While no one’s going to turn into L.L. Bean customer service overnight, there are some obvious ways to improve contact center operations from the get-go by eliminating common but damaging problems, including the following:
A lack of accountability. Too often in the contact center, it’s “no one’s” fault when schedules are bad, employee turnover is high, training is poor, call queues are long and customers aren’t getting answers. If this is the case in your contact center, it’s time to build accountability into daily operations. Clear metrics need to be put in place to accurately measure the performance of individual employees, supervisors and managers. Ensure you’re putting metrics in place that accurately measure performance and don’t put further strain on the quality of customer support (such as forcing agents who are already struggling to take even more calls per hour). If calls are too long or ineffective, consider changing scripts, adding training and streamlining agents’ desktops.
A lack of incentive. Burnout is rife in the contact center, and most agents respond better to a carrot approach than a stick approach. If your incentives are lame – hint: a dozen stale donuts in the kitchen once a week – consider implementing some incentives that employees will truly value, such as first pick of shifts or vacation slots, a better parking spot, work-at-home privileges or gift cards.

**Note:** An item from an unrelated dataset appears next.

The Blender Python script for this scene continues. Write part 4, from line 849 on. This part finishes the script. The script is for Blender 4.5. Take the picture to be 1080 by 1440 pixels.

Poor training. Many contact centers rush to get agents up and running and skimp on training to achieve this. Poorly trained agents will ruin your customer relationships, so don’t be tempted to get a new hire up and running in 90 minutes. Structure your training in a logical way: classroom training first, then hands-on rehearsals followed by shadowing or mentoring by supervisors or senior agents. Ensure there is always immediate help available for agents who feel out of their depth.
Bad tools. Be honest: are your technologies old and outdated? Do they cause more trouble than they’re worth? Are they properly integrated? Are they helping or hindering agents? It may be time to switch to solutions that are easier to use, more intuitive, and connected to every part of day-to-day operations and quality management.
None of these solutions are likely to help you with your waistline, but they may help eliminate some of the biggest operations headaches: employee turnover and customer attrition.